Aufi: 40pc of Oil & Gas contract values retained in-country

Oman’s burgeoning In-Country Value (ICV) programme — a localisation strategy being aggressively implemented in the Oil & Gas sector — is helping retain as much as 40 per cent of contract values within the country, according to a top official of the Ministry of Oil and Gas.
Salim bin Nasser al Aufi (pictured), Under-Secretary of the Ministry of Oil and Gas, said the ICV programme — first introduced some five years — is delivering benefits to the local economy through an emphasis on the localisation of equipment, services, job creation, and human capital development, among other goals.
Speaking at the World Heavy Oil Congress & Exhibition on Monday, Al Aufi said that ICV — defined as the total spend retained in country that benefits business development, contributes to human capability development and stimulates productivity in the local economy – continues to grow in value terms.
“We started with a low figure a few years ago of 15 – 20 per cent in terms of the total spend retained in the country. Today, our monitoring programme indicates that around 40 per cent of the total spend is retained in-country.”

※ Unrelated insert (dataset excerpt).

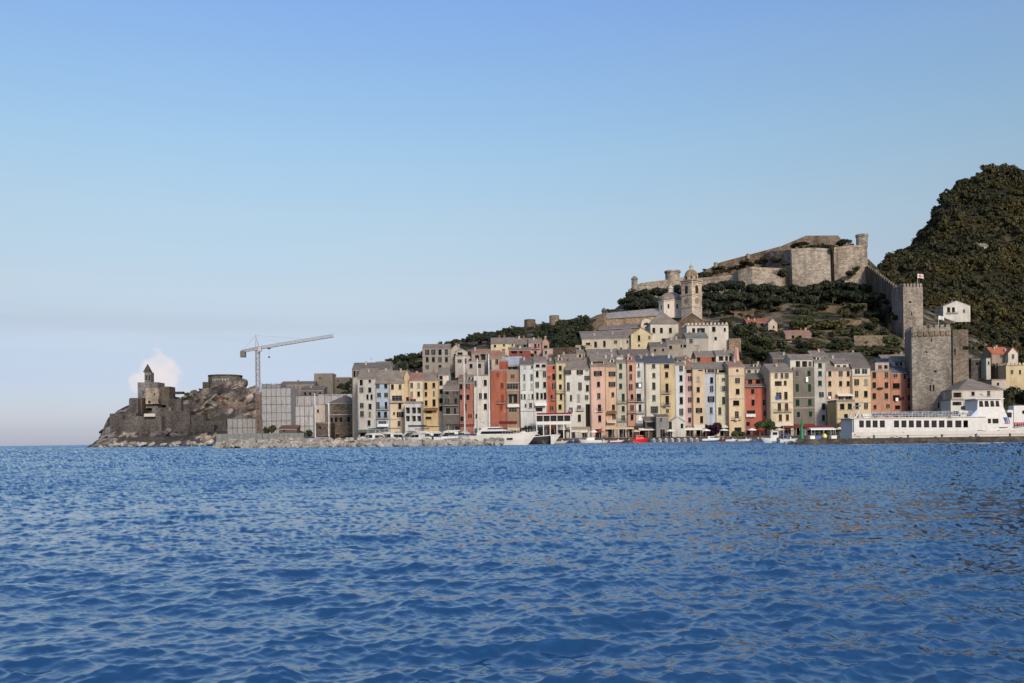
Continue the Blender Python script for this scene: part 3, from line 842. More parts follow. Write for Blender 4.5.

The impact is evident in a number of areas, the Under-Secretary said. “If we look at the industry, the improvement is in the equipment produced locally, the quality of machinery available locally, the services offered by local companies — not necessarily only Omani companies but also internationally companies localising their services, and so on.”
Localisation — the essence of the ICV programme — is the way forward for the Oil & Gas sector, said Al Aufi. “Let’s localise the industry as much as possible — it makes responses (to any contingency or downtime) much faster, ultimately lowering operating costs, and speeding up operations.” He referenced, in this regard, the shale oil revolution in the United States whose success was driven by, among other factors, the localisation of operators (estimated at around 6,000 local companies) and associated service providers (a further 6,000 companies). Shale oil’s extraordinary success has much to do with localisation, as with fracking technologies and pricing, he noted.
ICV ultimately helps pave the road to cost-competitive local solutions, said the Under-Secretary. “That’s what we have seen in the US as well – it’s ability to respond fast – not necessarily waiting for tools to be manufactured or off-shored or airfreighted; it’s your ability to call your local supplier, contractor, or your local expertise and get a solution ready to be deployed very quickly; It’s your ability to take (faulty) equipment out of service, service them and put them back again very quickly. This is the trick of localisation.”
Importantly, all of the Oil & Gas operators in the Sultanate have embraced ICV, according to the official. “It is designed to be fair for everybody. We are not doing ICV for the sake of it. We have a number of elements designed by the industry to measure ICV (criteria). Where it does not make sense, we definitely don’t necessarily push for it. But we sincerely believe ICV is the direction to go. We currently stand at 35 – 40 per cent of ICV total spend retained in the country. We think it’s a healthy position to be in, although we need to be a little more focused in terms of what services, equipment, and so on, that need to be brought into the country.”